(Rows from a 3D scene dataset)
──────

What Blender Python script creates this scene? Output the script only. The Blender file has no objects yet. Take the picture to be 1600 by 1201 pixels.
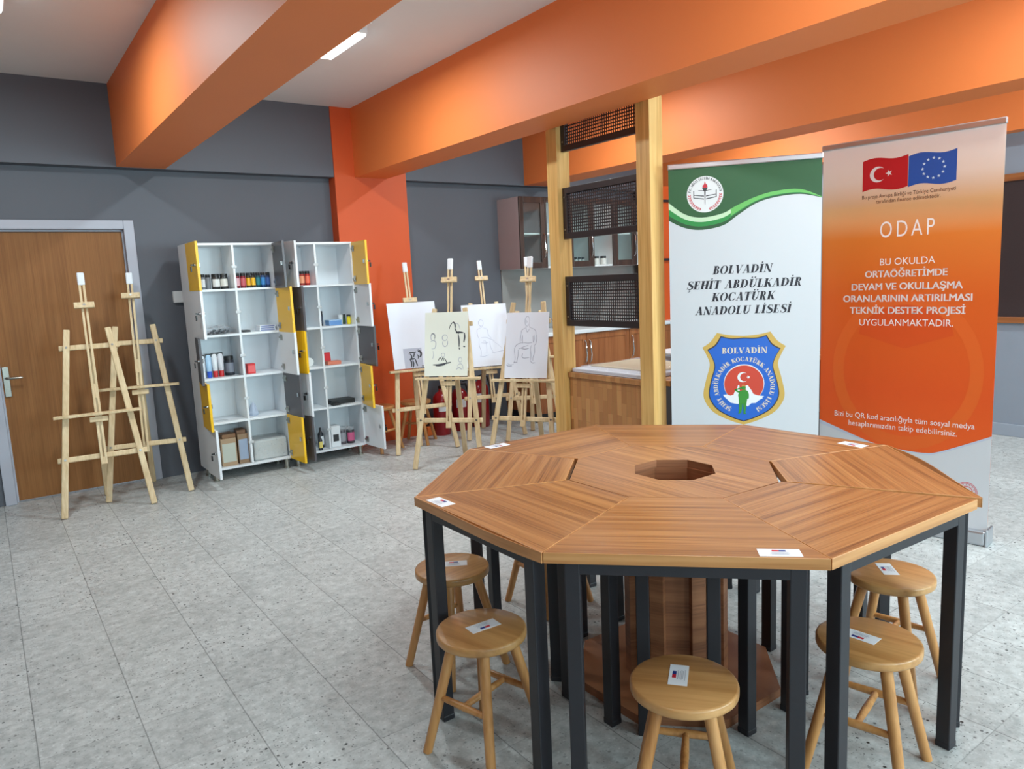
import bpy, bmesh, math, random
from mathutils import Vector, Matrix, Euler
random.seed(7)
C = bpy.context.scene.collection
SC = bpy.context.scene
pi, sin, cos = math.pi, math.sin, math.cos

# ------------------------------------------------------------------ camera
F, YAW, PITCH, ROLL, CH = 1147.96, 0.6217, 0.1421, -0.0458, 1.4334
fw = Vector((sin(YAW)*cos(PITCH), cos(YAW)*cos(PITCH), -sin(PITCH)))
rt = Vector((cos(YAW), -sin(YAW), 0)); up = rt.cross(fw)
r2 = rt*cos(ROLL)+up*sin(ROLL); u2 = -rt*sin(ROLL)+up*cos(ROLL)
cam = bpy.data.cameras.new('camera'); co = bpy.data.objects.new('camera', cam); C.objects.link(co)
M = Matrix((r2, u2, -fw)).transposed().to_4x4(); M.translation = (0, 0, CH)
co.matrix_world = M
cam.sensor_fit = 'HORIZONTAL'; cam.sensor_width = 36; cam.lens = F/1600*36
cam.clip_start = .02
SC.camera = co

# ------------------------------------------------------------------ world, daylight, exposure
SC.view_settings.view_transform = 'Standard'; SC.view_settings.look = 'None'
SC.view_settings.exposure = 0.0; SC.view_settings.gamma = 1; SC.view_settings.use_curve_mapping = False
SC.cycles.use_denoising = True
SC.cycles.max_bounces = 10; SC.cycles.diffuse_bounces = 6; SC.cycles.sample_clamp_indirect = 8
wd = bpy.data.worlds.new('sky'); SC.world = wd; wd.use_nodes = True
wd.node_tree.nodes['Background'].inputs[0].default_value = (.75, .87, 1, 1)
wd.node_tree.nodes['Background'].inputs[1].default_value = 0.6
WINS = [(-2.6, -1.3), (-.75, .75), (1.45, 2.65), (3.25, 4.5), (5.1, 6.3)]
WPOW = [14, 60, 115, 145, 155]
for (a, b), pw in zip(WINS, WPOW):     # daylight standing outside each window behind the camera
    l = bpy.data.lights.new('window_daylight', 'AREA'); l.shape = 'RECTANGLE'
    l.size = b-a; l.size_y = 1.45; l.energy = pw; l.color = (.66, .92, 1)
    o = bpy.data.objects.new('window_daylight', l); C.objects.link(o)
    o.location = ((a+b)/2, -2.16, 1.62); o.rotation_euler = (math.radians(78), 0, 0)
LAMP_W = 30.0

# ------------------------------------------------------------------ colour and materials
def lin(c): return tuple(((v/255/12.92) if v/255 <= .04045 else ((v/255+.055)/1.055)**2.4) for v in c)
MATS = {}
def base(name):
    m = bpy.data.materials.new(name); m.use_nodes = True
    return m, m.node_tree, m.node_tree.nodes['Principled BSDF']
def mat(name, rgb, rough=.5, metal=0, var=.04, scale=6, bump=0, spec=.5, trans=0, emit=0, alpha=1, coat=0):
    """plain procedural surface: a little noise in colour and, if asked, in relief"""
    if name in MATS: return MATS[name]
    m, t, b = base(name)
    N = t.nodes; L = t.links
    tc = N.new('ShaderNodeTexCoord'); nz = N.new('ShaderNodeTexNoise'); nz.inputs['Scale'].default_value = scale
    nz.inputs['Detail'].default_value = 3
    L.new(tc.outputs['Object'], nz.inputs['Vector'])
    mx = N.new('ShaderNodeMix'); mx.data_type = 'RGBA'
    c = lin(rgb); mx.inputs['A'].default_value = tuple(max(0, v*(1-var)) for v in c)+(1,)
    mx.inputs['B'].default_value = tuple(min(1, v*(1+var)) for v in c)+(1,)
    L.new(nz.outputs['Fac'], mx.inputs['Factor']); L.new(mx.outputs['Result'], b.inputs['Base Color'])
    b.inputs['Roughness'].default_value = rough; b.inputs['Metallic'].default_value = metal
    b.inputs['Specular IOR Level'].default_value = spec
    b.inputs['Transmission Weight'].default_value = trans; b.inputs['Coat Weight'].default_value = coat
    if alpha < 1: b.inputs['Alpha'].default_value = alpha
    if emit: b.inputs['Emission Color'].default_value = c+(1,); b.inputs['Emission Strength'].default_value = emit
    if bump:
        bp = N.new('ShaderNodeBump'); bp.inputs['Strength'].default_value = bump; bp.inputs['Distance'].default_value = .004
        n2 = N.new('ShaderNodeTexNoise'); n2.inputs['Scale'].default_value = scale*12
        L.new(tc.outputs['Object'], n2.inputs['Vector']); L.new(n2.outputs['Fac'], bp.inputs['Height']); L.new(bp.outputs['Normal'], b.inputs['Normal'])
    MATS[name] = m; return m
def wood(name, dark, mid, light, axis='x', sc=1.0, rough=.4, streak=14, coat=0, spec=.5):
    """veneer: noise stretched along the grain axis, in object space, fine streaks over broad bands"""
    if name in MATS: return MATS[name]
    m, t, b = base(name); N = t.nodes; L = t.links
    tc = N.new('ShaderNodeTexCoord'); oi = N.new('ShaderNodeObjectInfo')
    ad = N.new('ShaderNodeVectorMath'); ad.operation = 'ADD'
    cb = N.new('ShaderNodeMath'); cb.operation = 'MULTIPLY'; cb.inputs[1].default_value = 37
    L.new(oi.outputs['Random'], cb.inputs[0]); L.new(tc.outputs['Object'], ad.inputs[0]); L.new(cb.outputs[0], ad.inputs[1])
    mp = N.new('ShaderNodeMapping')
    s = {'x': (.5, streak, streak), 'y': (streak, .5, streak), 'z': (streak, streak, .5), 'xy': (1, 1, streak*2)}[axis]
    mp.inputs['Scale'].default_value = tuple(v*sc for v in s); L.new(ad.outputs[0], mp.inputs['Vector'])
    n1 = N.new('ShaderNodeTexNoise'); n1.inputs['Scale'].default_value = 1.2; n1.inputs['Detail'].default_value = 4; n1.inputs['Distortion'].default_value = .5
    n2 = N.new('ShaderNodeTexNoise'); n2.inputs['Scale'].default_value = 6; n2.inputs['Detail'].default_value = 6
    L.new(mp.outputs[0], n1.inputs['Vector']); L.new(mp.outputs[0], n2.inputs['Vector'])
    mx = N.new('ShaderNodeMath'); mx.operation = 'MULTIPLY_ADD'; mx.inputs[1].default_value = .55
    h = N.new('ShaderNodeMath'); h.operation = 'MULTIPLY'; h.inputs[1].default_value = .45
    L.new(n2.outputs['Fac'], h.inputs[0]); L.new(n1.outputs['Fac'], mx.inputs[0]); L.new(h.outputs[0], mx.inputs[2])
    cr = N.new('ShaderNodeValToRGB'); e = cr.color_ramp.elements
    e[0].position = .36; e[0].color = lin(dark)+(1,); e[1].position = .64; e[1].color = lin(light)+(1,)
    k = e.new(.5); k.color = lin(mid)+(1,)
    L.new(mx.outputs[0], cr.inputs[0]); L.new(cr.outputs[0], b.inputs['Base Color'])
    b.inputs['Roughness'].default_value = rough; b.inputs['Coat Weight'].default_value = coat; b.inputs['Specular IOR Level'].default_value = spec
    MATS[name] = m; return m
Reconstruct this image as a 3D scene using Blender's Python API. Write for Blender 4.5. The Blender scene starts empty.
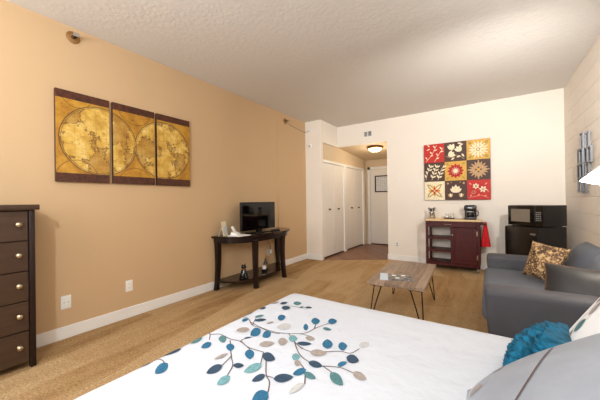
import bpy, bmesh, math, random
from mathutils import Vector, Matrix, noise
random.seed(7)
C = bpy.context.scene.collection
PI = math.pi
H, D, XR, XC, YC, XO, HZ, YE = 2.822, 5.672, 4.086, 0.36, 4.907, 1.453, 2.38, 7.4

# ---------------------------------------------------------------- materials
def lin(c):
    return tuple(((v/255)/12.92 if v/255 <= .04045 else ((v/255+.055)/1.055)**2.4) for v in c) + (1,)

class Nd:
    """small helper for node trees"""
    def __init__(s, name):
        s.m = bpy.data.materials.new(name); s.m.use_nodes = True
        s.t = s.m.node_tree; s.b = s.t.nodes['Principled BSDF']
    def n(s, typ, **kw):
        x = s.t.nodes.new(typ)
        for k, v in kw.items(): setattr(x, k, v)
        return x
    def put(s, sock, v):
        if isinstance(v, bpy.types.NodeSocket): s.t.links.new(v, sock)
        else: sock.default_value = v
    def math(s, op, a, b=0.0, clamp=False):
        x = s.n('ShaderNodeMath', operation=op, use_clamp=clamp)
        s.put(x.inputs[0], a); s.put(x.inputs[1], b); return x.outputs[0]
    def mix(s, f, a, b, blend='MIX'):
        x = s.n('ShaderNodeMix', data_type='RGBA', blend_type=blend)
        s.put(x.inputs[0], f); s.put(x.inputs[6], a); s.put(x.inputs[7], b); return x.outputs[2]
    def coords(s, kind='Object', scale=(1, 1, 1), rot=(0, 0, 0), loc=(0, 0, 0)):
        if kind == 'World': src = s.n('ShaderNodeNewGeometry').outputs['Position']
        else: src = s.n('ShaderNodeTexCoord').outputs[kind]
        mp = s.n('ShaderNodeMapping'); s.put(mp.inputs[0], src)
        mp.inputs['Scale'].default_value = scale; mp.inputs['Rotation'].default_value = rot; mp.inputs['Location'].default_value = loc
        return mp.outputs[0]
    def noise(s, vec, scale, detail=3, rough=.5, dist=0):
        x = s.n('ShaderNodeTexNoise'); s.put(x.inputs['Vector'], vec)
        x.inputs['Scale'].default_value = scale; x.inputs['Detail'].default_value = detail
        x.inputs['Roughness'].default_value = rough; x.inputs['Distortion'].default_value = dist
        return x.outputs['Fac']
    def ramp(s, f, stops):
        x = s.n('ShaderNodeValToRGB'); s.put(x.inputs[0], f); e = x.color_ramp.elements
        while len(e) < len(stops): e.new(.5)
        for i, (p, c) in enumerate(stops): e[i].position = p; e[i].color = lin(c) if len(c) == 3 and max(c) > 1 else tuple(c)+(1,)*(4-len(c))
        return x.outputs[0]
    def bump(s, h, strength=.3, dist=.01):
        x = s.n('ShaderNodeBump'); x.inputs['Strength'].default_value = strength; x.inputs['Distance'].default_value = dist
        s.put(x.inputs['Height'], h); s.put(s.b.inputs['Normal'], x.outputs[0])

def mat(name, rgb, rough=.5, metal=0, vary=0, vscale=6, bump=0, bscale=200, bdist=.003, coat=0, spec=.5, vec_scale=(1, 1, 1)):
    N = Nd(name); b = N.b
    b.inputs['Roughness'].default_value = rough; b.inputs['Metallic'].default_value = metal
    b.inputs['Coat Weight'].default_value = coat; b.inputs['Specular IOR Level'].default_value = spec
    co = N.coords('Object', vec_scale)
    if vary:
        f = N.noise(co, vscale, 4)
        a = tuple(max(0, v*(1-vary)) for v in rgb); c = tuple(min(255, v*(1+vary)) for v in rgb)
        N.put(b.inputs['Base Color'], N.ramp(f, [(.3, a), (.7, c)]))
    else: b.inputs['Base Color'].default_value = lin(rgb)
    if bump: N.bump(N.noise(co, bscale, 3), bump, bdist)
    return N.m

def emit(name, rgb, strength, base=(255, 255, 255)):
    N = Nd(name); N.b.inputs['Base Color'].default_value = lin(base)
    N.b.inputs['Emission Color'].default_value = lin(rgb); N.b.inputs['Emission Strength'].default_value = strength
    return N.m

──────

**REQUEST:** Reproduce the material above from its first line through the line containing "pi, sin, cos = math.pi, math.sin, math.cos", both ends included, and skip every picture.

**COMPLETE RESPONSE:**
What Blender Python script creates this scene? Output the script only. The Blender file has no objects yet. Take the picture to be 1600 by 1201 pixels.
import bpy, bmesh, math, random
from mathutils import Vector, Matrix, Euler
random.seed(7)
C = bpy.context.scene.collection
SC = bpy.context.scene
pi, sin, cos = math.pi, math.sin, math.cos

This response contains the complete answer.